**SET TASK:** Pictures are not part of the copy. Retype the lines from the first one through the line that contains "return float(w[0]*t), float(w[1]*t)".

**DATA EXCERPT:**

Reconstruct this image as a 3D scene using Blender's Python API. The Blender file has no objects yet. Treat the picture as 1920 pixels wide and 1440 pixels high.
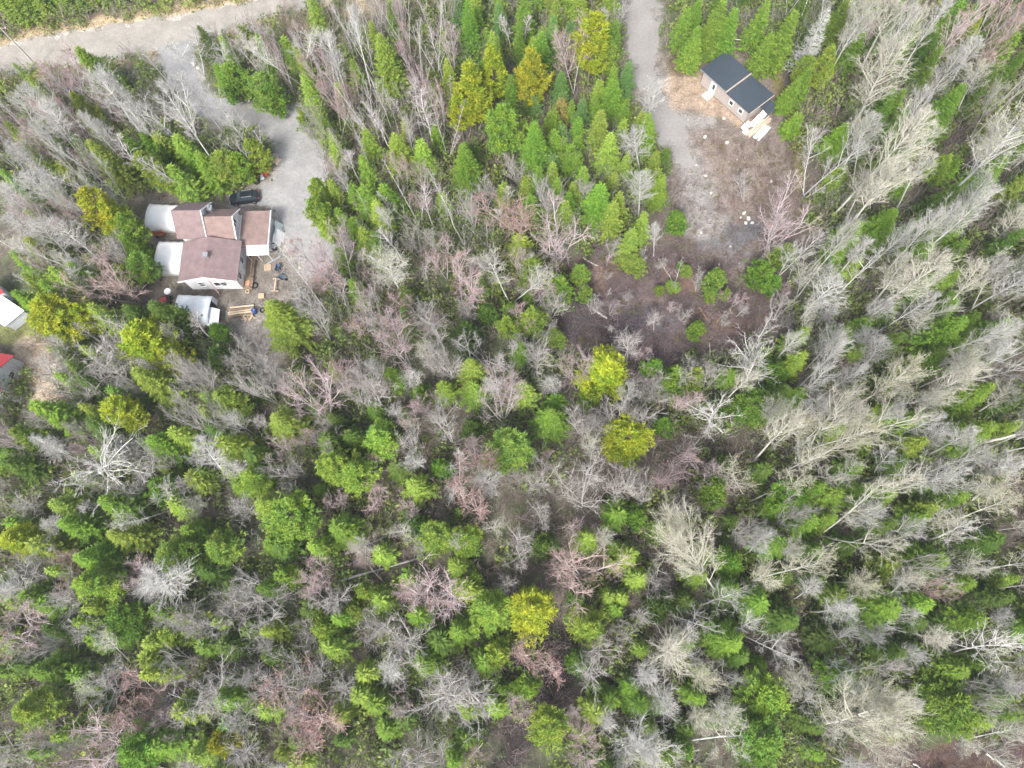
import bpy, math, random
import numpy as np
from mathutils import Vector, Matrix, Quaternion

# ---------------------------------------------------------------- camera
FPX, CAM_H = 1331.0, 95.0
_d = np.array([40.0, -380.0, -FPX]); _d /= np.linalg.norm(_d)
_Z = -_d; _X = np.array([1.0, 0, 0]) - _d[0]*_d; _X /= np.linalg.norm(_X); _Y = np.cross(_Z, _X)
ROT = np.array([_X, _Y, _Z])

def ground(u, v, z=0.0):
    """survey: where a sight line of the photograph meets height z"""
    w = ROT @ np.array([(u-960)/FPX, -(v-720)/FPX, -1.0]); t = (CAM_H-z)/-w[2]
    return float(w[0]*t), float(w[1]*t)

def to_px(x, y, z=0.0):
    c = ROT.T @ np.array([x, y, z-CAM_H]); return 960+FPX*c[0]/-c[2], 720-FPX*c[1]/-c[2]

scene = bpy.context.scene
cam_data = bpy.data.cameras.new('camera'); cam = bpy.data.objects.new('camera', cam_data)
scene.collection.objects.link(cam)
cam_data.sensor_width = 36.0; cam_data.lens = 36.0*FPX/1920.0; cam_data.clip_end = 6000; cam_data.clip_start = 0.5
M4 = Matrix([list(ROT[0])+[0], list(ROT[1])+[0], list(ROT[2])+[CAM_H], [0, 0, 0, 1]])
cam.matrix_world = M4
scene.camera = cam

# ---------------------------------------------------------------- light
SUN_EL, SUN_AZ = 50.0, 198.0          # degrees; azimuth clockwise from +Y (image up)
world = bpy.data.worlds.new('World'); scene.world = world; world.use_nodes = True
wn = world.node_tree; bg = wn.nodes['Background']
sky = wn.nodes.new('ShaderNodeTexSky'); sky.sky_type = 'NISHITA'; sky.sun_disc = False
sky.sun_elevation = math.radians(SUN_EL); sky.sun_rotation = math.radians(SUN_AZ)
sky.air_density = 1.0; sky.dust_density = 4.0; sky.ozone_density = 1.0
hsv = wn.nodes.new('ShaderNodeHueSaturation'); hsv.inputs['Saturation'].default_value = 0.6
wn.links.new(sky.outputs[0], hsv.inputs['Color']); wn.links.new(hsv.outputs[0], bg.inputs[0])
bg.inputs[1].default_value = 0.15
sd = bpy.data.lights.new('sun', 'SUN'); sd.energy = 2.2; sd.angle = math.radians(14); sd.color = (1.0, 0.98, 0.95)
sun = bpy.data.objects.new('sun', sd); scene.collection.objects.link(sun)
_az, _el = math.radians(SUN_AZ), math.radians(SUN_EL)
sdir = Vector((math.sin(_az)*math.cos(_el), math.cos(_az)*math.cos(_el), math.sin(_el)))
sun.rotation_euler = sdir.to_track_quat('Z', 'Y').to_euler(); sun.location = (0, 0, 150)
scene.view_settings.view_transform = 'Standard'; scene.view_settings.look = 'None'
scene.view_settings.exposure = 1.15; scene.view_settings.gamma = 1.0
scene.cycles.max_bounces = 6; scene.cycles.diffuse_bounces = 4; scene.cycles.glossy_bounces = 2
scene.cycles.transmission_bounces = 3; scene.cycles.transparent_max_bounces = 4
scene.cycles.use_denoising = True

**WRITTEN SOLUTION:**
Reconstruct this image as a 3D scene using Blender's Python API. The Blender file has no objects yet. Treat the picture as 1920 pixels wide and 1440 pixels high.
import bpy, math, random
import numpy as np
from mathutils import Vector, Matrix, Quaternion

# ---------------------------------------------------------------- camera
FPX, CAM_H = 1331.0, 95.0
_d = np.array([40.0, -380.0, -FPX]); _d /= np.linalg.norm(_d)
_Z = -_d; _X = np.array([1.0, 0, 0]) - _d[0]*_d; _X /= np.linalg.norm(_X); _Y = np.cross(_Z, _X)
ROT = np.array([_X, _Y, _Z])

def ground(u, v, z=0.0):
    """survey: where a sight line of the photograph meets height z"""
    w = ROT @ np.array([(u-960)/FPX, -(v-720)/FPX, -1.0]); t = (CAM_H-z)/-w[2]
    return float(w[0]*t), float(w[1]*t)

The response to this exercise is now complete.